Mildness is a temperament, a broad assessment of a person’s character and personality. “Gentle and not easily provoked” is the dictionary definition. Hardly characteristics that make for a Hollywood blockbuster or even the cover of some trashy, romance novel. Mildness, however, is just the characterisitic desired by God who chose Jacob, the second-born, over his brother Esau to participate in the scheme of redemption at its earliest stages.

Mildness is synonymous also with meekness, another trait judged to be unmanly and undesirable to modern minds. To many, meekness is another word for weakness, but the two most forceful characters in all the Bible were preeminently meek and hardly weak. 
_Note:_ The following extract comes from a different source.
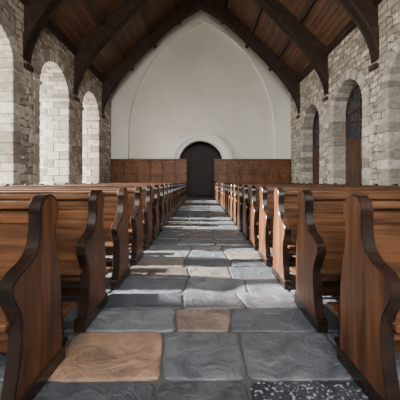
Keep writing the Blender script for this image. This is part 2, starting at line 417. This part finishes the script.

“Now the man Moses was very meek, more than all people who were on the face of the earth” (Numbers 12:3). Jesus described himself as “gentle and lowly in heart” while offering to share every sinner’s burden (Matthew 11:29). Stronger men the world has never known, yet mildness was no barrier to their power – mildness defined it (see Second Corinthians 10:1).

Our world has forgotten to value the mild – gentleness, caution, kindness, humility. When everyone – man and woman – insists on preeminence and attention, what can follow but rivalry, greed and conflict (see James 4:1-4)? Mildness begs the other person to go ahead first and is content without being the center of attention or the object of envy (see Matthew 20:20-28). Mildness has no thirst for blood, no appetite for destruction (see First Thessalonians 2:7). “Blessed are the meek, for they shall inherit the earth” (Matthew 5:5; cf. Psalm 37:11).

Mildness proves the wisdom from above – “first pure, then peaceable, gentle, willing to yield, full of mercy and good fruits” (James 3:17). One can never climb so high unless he becomes born again, born to be mild.